Now ready set, part 2:

Once you realise that you need Humanah - Good Mind then you need to work on developing it in yourself and encouraging or helping others to develop it.

Humanah is the Anglomazdean word - and is more or less identical to the later Persian word. However the original Avestan is Vo-hu Manah and is comprised of three roots rather than two which are: Vo=willing (cf english voluntary) Hu=Good Manah=Mind

So the Zoroastrian Good Mind is defined as the mind that wills what is good.

We recognise that Manah (mind) can be at different levels of understanding.

When Manah is at a low level there is not much potential for understanding how the world works. To encourage Humanah at this level a person might be given a set of commandments (or general good principles of living) to help them live a good life.

When Manah is at a middle-level there is some potential for understanding but it is coloured by a person's personality and unconscious assumptions. A person at this level can be helped with mythical stories and other things to help them make better sense of the world and work out the best course for themself to some extent. However the religious story they are given needs to be tailored to their personality and assumptions otherwise it can lead them off in the wrong direction.

When Manah is at a high level a person has overcome their delusions, self-centredness and blind assumptions. They have the potential to develop a clear and detailed model of the workings of the world and use that model to decide what is the best thing for them to do in any particular situation. Of course they will also be aware that their world-model at any time may not be perfect - and so they will still continue to cross-refer their own ideas to the tried-and-tested good principles of living of their culture.

In contrast to the diverse outlooks of people with low or middle-level Manah, those with high-level Manah - who see reality clearly - will tend to have a similar outlook to everybody else with high-level Manah (although there is some variation depending on what people have focussed their attention on).

There are different paths to develop Humanah - especially
1. The path of learning good principles of living and getting practised at employing them.
2. The path of development of the character of the mind - its clarity , subtlety, sensitivity, focus, typical emotional state etc.

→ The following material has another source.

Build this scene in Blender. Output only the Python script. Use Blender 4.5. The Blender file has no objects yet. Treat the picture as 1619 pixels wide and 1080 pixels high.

At a lower-level this development should be encouraged by the culture of the society - the practices both secular and religious that people typically engage in, the kind of cultural materials they are exposed to etc. Most obviously the way children are educated and brought up affects the development of their minds.

Sometimes a mind can develop to a higher level without any specialist outside help - but this is rare. Normally a person needs to engage in a specialist practice of a kind we can call 'endosophism' - i.e. developing inner wisdom.

The traditional practices of gnosticism, buddhism, hindu yoga and sufism are all variations of endosophism. Zoroastrians would tend to have a preference for Sufism - as this is the Persian endosophism. The homeland of Sufism was in the Eastern Iranian lands of Bactria-Khorasan - the same lands that Zoroaster taught in.

Osred.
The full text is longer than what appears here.